Одна из главных особенностей литературного процесса заключается в постоянном взаимодействии литератур, в усвоении (и преодолении) одной литературой художественного опыта другой. Различают литературу, оказывающую влияние, воспринимающую влияние и так называемого посредника. Творческое взаимодействие может возникнуть не только между литературами, но и между отдельными творческими личностями. В связи с этим возникает проблема эпигонства.

Сравнительно-историческое изучение русской словесности дает возможность рассмотреть одну из таких закономерностей литературного процесса как взаимовлияния, которые могут быть полемическими или преемственными. Но даже последние при всей внутренней потребности, при всех, по выражению А.Н. Веселовского, «встречных течениях» воспринимающей стороны сопровождаются модификациями заимствованных образцов в зависимости от национальных традиций и своеобразия творческих манер.

Творческие связи, односторонние и взаимные, не следует отождествлять с типологическими аналогиями, потому что, во-первых, контакты могут порождать не только сходство, но и споры, во-вторых, типология обнаруживает общность литературных явлений, не зависящую от влияния, исследует их сущность и видоизменения.

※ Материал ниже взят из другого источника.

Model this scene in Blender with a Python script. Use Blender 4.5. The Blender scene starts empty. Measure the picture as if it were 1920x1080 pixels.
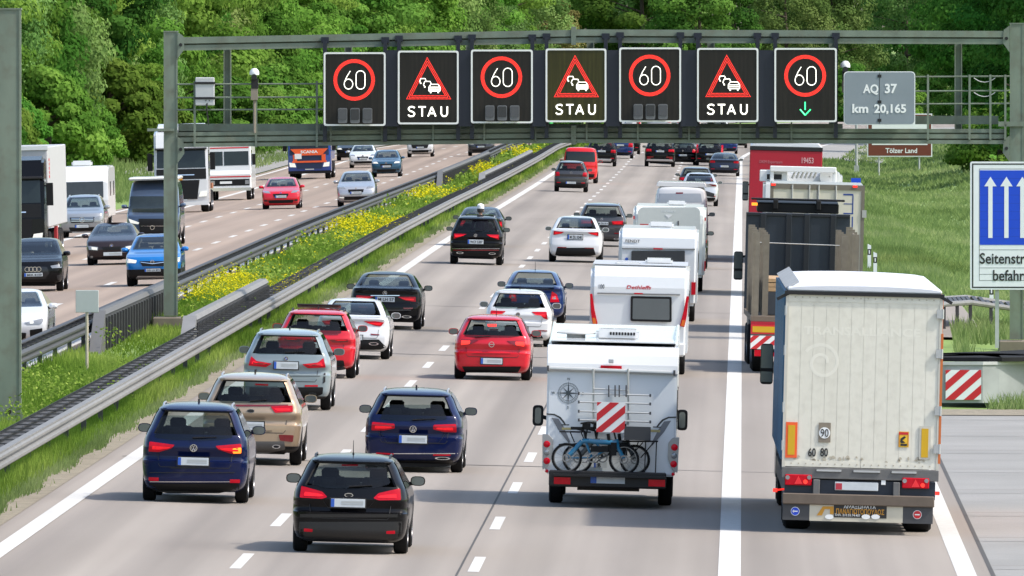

В науке принято говорить о взаимодействии этих подходов к изучению словесности, поскольку в основе их лежит сравнение. Одни ученые склонны относить типологию к разновидностям сравнительно-исторического литературоведения, другие полагают, что типологическое рассмотрение литературных явлений сложилось как особое самостоятельное научное направление. Ученые, исследующие творчество М. Цветаевой и Б. Пастернака, рефлектирующие над процессами взаимодействия литератур и персоналий, в настоящий момент опубликовали значимые научные работы. Например, научные работы Ю. Шатина «Сюжетный код двух поэм о «невстрече»: «Попытка комнаты» vs «Спекторский»» (Шатин 2017: 79-86), О. Култышевой, А. Белькова «Своеобразие образа Музы в позднем творчестве М. Цветаевой (на примере поэмы «На красном коне»)» (Култышева, Бельков 2016: 95-98), О. Култышевой, А. Белькова «Бессонница как муза (на примере анализа цикла стихотворений М. Цветаевой «Бессонница»)» (Култышева, Бельков 2017: 17-20), Н. Бочкаревой, И. Новокрещенных «Проблемы взаимодействия литературы и других искусств в контексте интермедиальности (опыт кафедры мировой литературы и культуры Пермского государственного национального исследовательского университета)» (Бочкарева, Новокрещенных 2017: 9: 117-130); учебное пособие для магистрантов-филологов Е. Завьяловой «Русско-зарубежные литературные связи» (Завьялова 2008); сборник статей, результат работы круглого стола, посвященного проблемам межлитературных взаимодействий, традиций и новаторства в национальных литературах, а также актуальным вопросам теории национального историко-литературного процесса, различным аспектам национального литературоведения на современном этапе (Национальные литературы 2019).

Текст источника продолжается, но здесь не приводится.